古今集巻第十七 雑歌上 863番
題しらず
よみ人しらず
わがうへに露ぞおくなるあまの川とわたる舟のかひのしづくか
題知らず
詠み人知らず
我が上に露ぞ置くなる天の川、門渡る舟の櫂の雫か
我が衣の上に露が置いているように濡れている、天の川の川門を渡る舟の櫂の雫なのだろうか
櫂の雫(かひのしづく)は、天の川と言っているので、牽牛が織女のところへ通う舟の櫂から落ちてくる雫です。これだけではなんのことかわかりません。とにかく濡れている理由を織姫彦星に当てて想像しただけです。
この歌は、伊勢物語59段に出ており、こちらではその事情は、「山里に住んでいてひどい病いになり、亡くなってしまうぐらいなので、家人が顔に水をかけると息を吹き返して、この歌を詠んだ」ということです。

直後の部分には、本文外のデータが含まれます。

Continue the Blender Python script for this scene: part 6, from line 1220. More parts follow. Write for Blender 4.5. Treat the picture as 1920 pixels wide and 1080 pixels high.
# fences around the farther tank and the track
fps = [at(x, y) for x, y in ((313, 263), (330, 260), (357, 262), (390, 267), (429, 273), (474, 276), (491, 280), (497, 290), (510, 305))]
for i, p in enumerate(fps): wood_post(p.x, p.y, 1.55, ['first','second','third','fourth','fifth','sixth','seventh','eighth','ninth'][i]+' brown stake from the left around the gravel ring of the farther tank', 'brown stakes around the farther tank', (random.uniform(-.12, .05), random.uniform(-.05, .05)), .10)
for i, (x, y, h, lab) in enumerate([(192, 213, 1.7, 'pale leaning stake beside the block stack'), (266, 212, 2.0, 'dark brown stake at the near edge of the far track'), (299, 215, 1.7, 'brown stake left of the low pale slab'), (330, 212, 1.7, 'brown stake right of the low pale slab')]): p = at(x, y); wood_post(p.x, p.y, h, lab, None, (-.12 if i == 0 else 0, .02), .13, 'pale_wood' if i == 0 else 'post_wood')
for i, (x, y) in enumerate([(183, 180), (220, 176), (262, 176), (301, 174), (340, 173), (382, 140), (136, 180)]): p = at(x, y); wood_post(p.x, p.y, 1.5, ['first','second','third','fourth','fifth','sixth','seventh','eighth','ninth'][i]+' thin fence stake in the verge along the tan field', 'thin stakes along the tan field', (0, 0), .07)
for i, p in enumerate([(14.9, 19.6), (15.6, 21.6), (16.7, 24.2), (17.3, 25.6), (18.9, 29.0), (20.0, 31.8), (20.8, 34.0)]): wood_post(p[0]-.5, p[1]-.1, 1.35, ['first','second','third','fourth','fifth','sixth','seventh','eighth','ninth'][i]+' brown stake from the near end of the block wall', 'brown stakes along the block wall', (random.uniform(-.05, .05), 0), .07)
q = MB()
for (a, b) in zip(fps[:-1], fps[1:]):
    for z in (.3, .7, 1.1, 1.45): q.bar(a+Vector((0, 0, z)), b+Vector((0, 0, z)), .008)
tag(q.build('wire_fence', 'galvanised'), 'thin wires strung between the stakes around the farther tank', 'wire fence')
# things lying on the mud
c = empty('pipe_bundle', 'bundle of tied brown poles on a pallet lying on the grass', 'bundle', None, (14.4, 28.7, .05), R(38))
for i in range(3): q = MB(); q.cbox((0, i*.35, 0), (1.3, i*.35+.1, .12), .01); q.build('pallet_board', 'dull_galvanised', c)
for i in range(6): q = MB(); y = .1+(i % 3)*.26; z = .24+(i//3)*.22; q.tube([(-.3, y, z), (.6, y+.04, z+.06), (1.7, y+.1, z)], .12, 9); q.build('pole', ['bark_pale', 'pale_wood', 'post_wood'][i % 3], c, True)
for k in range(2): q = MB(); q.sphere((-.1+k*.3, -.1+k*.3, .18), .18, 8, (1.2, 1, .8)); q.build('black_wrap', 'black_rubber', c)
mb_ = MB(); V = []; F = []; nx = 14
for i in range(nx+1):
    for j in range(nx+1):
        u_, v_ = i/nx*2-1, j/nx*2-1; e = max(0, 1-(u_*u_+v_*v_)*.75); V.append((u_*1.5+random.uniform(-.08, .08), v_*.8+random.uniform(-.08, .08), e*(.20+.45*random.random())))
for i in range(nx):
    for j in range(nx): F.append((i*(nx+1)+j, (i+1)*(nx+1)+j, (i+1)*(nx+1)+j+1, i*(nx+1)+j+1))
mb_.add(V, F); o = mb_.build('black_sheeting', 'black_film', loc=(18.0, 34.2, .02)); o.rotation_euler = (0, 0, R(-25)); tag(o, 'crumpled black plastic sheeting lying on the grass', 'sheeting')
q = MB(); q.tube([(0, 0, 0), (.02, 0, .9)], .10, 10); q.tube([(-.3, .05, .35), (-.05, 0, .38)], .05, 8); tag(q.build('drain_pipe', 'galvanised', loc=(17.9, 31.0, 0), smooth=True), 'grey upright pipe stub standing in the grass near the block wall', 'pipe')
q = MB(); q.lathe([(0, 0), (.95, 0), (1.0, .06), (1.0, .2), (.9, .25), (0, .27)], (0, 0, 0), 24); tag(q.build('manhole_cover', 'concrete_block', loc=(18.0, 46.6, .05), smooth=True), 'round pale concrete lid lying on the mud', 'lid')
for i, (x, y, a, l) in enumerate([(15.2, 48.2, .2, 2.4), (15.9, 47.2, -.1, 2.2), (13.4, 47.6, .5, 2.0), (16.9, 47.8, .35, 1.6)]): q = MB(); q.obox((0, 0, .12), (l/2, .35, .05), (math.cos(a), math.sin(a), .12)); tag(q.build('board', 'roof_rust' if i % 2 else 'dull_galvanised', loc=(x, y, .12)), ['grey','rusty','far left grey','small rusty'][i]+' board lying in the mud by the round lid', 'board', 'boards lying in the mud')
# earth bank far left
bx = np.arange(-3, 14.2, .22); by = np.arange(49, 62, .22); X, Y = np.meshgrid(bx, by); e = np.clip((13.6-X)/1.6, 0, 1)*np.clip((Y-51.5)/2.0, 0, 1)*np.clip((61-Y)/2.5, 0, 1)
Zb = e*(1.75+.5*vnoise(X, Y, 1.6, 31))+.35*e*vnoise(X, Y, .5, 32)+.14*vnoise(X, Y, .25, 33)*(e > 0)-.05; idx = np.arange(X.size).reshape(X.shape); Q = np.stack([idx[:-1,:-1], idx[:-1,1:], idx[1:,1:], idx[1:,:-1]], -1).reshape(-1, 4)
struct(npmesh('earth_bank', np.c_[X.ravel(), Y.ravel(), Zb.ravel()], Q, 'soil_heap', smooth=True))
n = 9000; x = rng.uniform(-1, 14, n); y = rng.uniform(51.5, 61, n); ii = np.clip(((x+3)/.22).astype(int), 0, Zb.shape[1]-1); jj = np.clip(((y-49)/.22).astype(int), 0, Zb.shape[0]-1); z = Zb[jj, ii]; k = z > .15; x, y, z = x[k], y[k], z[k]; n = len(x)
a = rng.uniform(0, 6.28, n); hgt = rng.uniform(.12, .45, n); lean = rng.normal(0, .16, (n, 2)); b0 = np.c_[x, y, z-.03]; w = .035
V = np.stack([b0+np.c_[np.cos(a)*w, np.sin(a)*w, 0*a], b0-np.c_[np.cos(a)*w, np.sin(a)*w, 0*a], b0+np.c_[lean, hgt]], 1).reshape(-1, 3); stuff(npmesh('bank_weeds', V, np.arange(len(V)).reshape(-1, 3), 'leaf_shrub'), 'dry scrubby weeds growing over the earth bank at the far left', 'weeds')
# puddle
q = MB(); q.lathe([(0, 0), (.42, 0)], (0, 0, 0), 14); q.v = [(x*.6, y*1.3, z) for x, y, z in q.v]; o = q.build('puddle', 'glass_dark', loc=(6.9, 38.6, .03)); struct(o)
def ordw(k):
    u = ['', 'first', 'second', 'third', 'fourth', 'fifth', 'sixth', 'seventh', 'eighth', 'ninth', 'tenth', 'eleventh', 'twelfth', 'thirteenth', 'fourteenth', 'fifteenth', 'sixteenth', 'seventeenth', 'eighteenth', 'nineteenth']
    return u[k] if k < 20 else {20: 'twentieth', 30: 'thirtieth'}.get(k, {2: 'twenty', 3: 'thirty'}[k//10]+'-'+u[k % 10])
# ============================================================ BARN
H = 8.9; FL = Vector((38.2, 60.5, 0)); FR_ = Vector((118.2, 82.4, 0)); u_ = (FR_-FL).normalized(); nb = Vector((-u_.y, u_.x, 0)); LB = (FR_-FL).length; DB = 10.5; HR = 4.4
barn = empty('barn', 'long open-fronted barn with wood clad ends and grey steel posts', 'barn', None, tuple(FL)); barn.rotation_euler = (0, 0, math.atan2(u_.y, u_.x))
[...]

東山というのは京都市の東山区の岡崎とか清水寺があるあたりですが、この時代は京と東山は別の場所で、しかも東山は「山里」つまり農村です。
伊勢物語59段
むかし、男、京をいかが思ひけむ。東山に住まむと思ひ入りて、
住わびぬ今はかぎりと山里に身をかくすべき宿をもとめてむ
かくて、ものいたく病みて、死に入りければ、おもてに水そゝぎなどしていき出でて、
わが上に露ぞ置くなる天の河門渡る船のかいのしづくか
となむいひて、いき出でたりける。